AI creates leverage when the workflow is clear. It creates noise when the workflow is vague, judgment-heavy, or missing context. That is why the first skill is not prompt writing. The first skill is choosing the right target.
Good Targets
Good AI targets are repeatable, text-heavy, context-rich, and easy for a human to review. These are the jobs where an assistant can draft, organize, compare, summarize, or prepare the next step without pretending to be the final decision maker.
- Meeting notes into action items.
- Lead intake summaries.
- Scope-of-work first drafts.
- Project recap reports.
- Client email drafts.
- Selections notes and vendor-question prep.
- Market and competitor research.
- Turning completed projects into social posts or blog outlines.
Bad First Targets
Bad first targets are ambiguous, high-risk, or too connected to human judgment. These workflows can still be supported by AI, but they should not be handed over early.

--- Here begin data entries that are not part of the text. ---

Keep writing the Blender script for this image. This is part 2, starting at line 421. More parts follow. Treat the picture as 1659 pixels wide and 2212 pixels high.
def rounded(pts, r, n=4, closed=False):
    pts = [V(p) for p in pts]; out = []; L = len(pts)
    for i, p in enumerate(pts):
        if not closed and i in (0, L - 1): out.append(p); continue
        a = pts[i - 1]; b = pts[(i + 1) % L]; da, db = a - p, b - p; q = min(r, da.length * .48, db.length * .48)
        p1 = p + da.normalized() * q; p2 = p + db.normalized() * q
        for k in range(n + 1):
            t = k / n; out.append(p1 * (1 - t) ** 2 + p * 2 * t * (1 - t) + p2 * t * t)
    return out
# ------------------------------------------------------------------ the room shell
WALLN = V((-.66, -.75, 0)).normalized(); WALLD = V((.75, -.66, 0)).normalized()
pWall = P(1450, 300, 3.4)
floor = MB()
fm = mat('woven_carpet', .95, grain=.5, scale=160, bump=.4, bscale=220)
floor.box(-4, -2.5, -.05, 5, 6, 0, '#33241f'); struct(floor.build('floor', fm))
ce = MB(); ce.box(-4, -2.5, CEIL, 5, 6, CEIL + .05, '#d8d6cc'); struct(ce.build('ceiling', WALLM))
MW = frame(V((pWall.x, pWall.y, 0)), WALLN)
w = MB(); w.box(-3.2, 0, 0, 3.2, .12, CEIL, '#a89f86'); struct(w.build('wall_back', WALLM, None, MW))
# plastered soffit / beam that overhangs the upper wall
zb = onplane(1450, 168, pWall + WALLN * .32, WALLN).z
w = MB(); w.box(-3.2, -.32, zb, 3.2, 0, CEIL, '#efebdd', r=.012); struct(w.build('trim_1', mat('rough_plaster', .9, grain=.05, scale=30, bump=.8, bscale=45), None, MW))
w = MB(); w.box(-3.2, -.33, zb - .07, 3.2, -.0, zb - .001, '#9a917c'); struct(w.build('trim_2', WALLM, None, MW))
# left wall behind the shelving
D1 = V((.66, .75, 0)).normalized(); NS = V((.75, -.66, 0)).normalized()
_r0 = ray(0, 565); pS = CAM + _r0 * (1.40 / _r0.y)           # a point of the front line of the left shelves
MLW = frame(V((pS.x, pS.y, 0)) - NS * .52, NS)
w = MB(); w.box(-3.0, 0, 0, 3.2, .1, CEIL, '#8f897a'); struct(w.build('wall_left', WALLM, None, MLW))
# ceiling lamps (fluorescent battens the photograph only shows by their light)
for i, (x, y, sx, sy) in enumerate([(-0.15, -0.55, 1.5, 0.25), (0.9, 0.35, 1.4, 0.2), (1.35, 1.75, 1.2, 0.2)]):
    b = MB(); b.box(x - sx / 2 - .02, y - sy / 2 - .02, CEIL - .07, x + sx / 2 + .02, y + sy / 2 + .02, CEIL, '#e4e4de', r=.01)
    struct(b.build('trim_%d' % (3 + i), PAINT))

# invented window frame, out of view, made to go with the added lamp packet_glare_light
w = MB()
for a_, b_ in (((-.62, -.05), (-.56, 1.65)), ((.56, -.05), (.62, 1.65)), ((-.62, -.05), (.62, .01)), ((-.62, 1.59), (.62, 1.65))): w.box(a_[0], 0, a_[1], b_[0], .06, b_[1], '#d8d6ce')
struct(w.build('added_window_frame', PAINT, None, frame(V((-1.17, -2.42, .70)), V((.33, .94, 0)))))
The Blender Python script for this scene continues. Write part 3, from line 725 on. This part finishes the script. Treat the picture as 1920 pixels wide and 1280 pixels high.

- Final pricing decisions.
- Legal contract interpretation.
- Financial advice.
- Cybersecurity advice.
- Safety-critical construction decisions.
- Client conflict resolution without human review.
- Anything where the business cannot explain the rules yet.
The Review Test
Before automating a workflow, ask: could a competent team member review the output quickly and know whether it is right? If the answer is yes, the workflow may be a good AI target. If the answer is no, the workflow probably needs clearer process before AI belongs there.
The Context Test
Ask what the AI needs to know to do the work well. If the answer is “our process, our client promises, our software stack, our past examples, our tone, our constraints, and our approval rules,” then you have found the real work: grounding.
The Operator Test
The owner or leadership team should be able to explain why the workflow matters. If the only reason is “AI can do it,” that is not enough. If the reason is “this slows sales, production, client communication, or team capacity every week,” now you have a business case.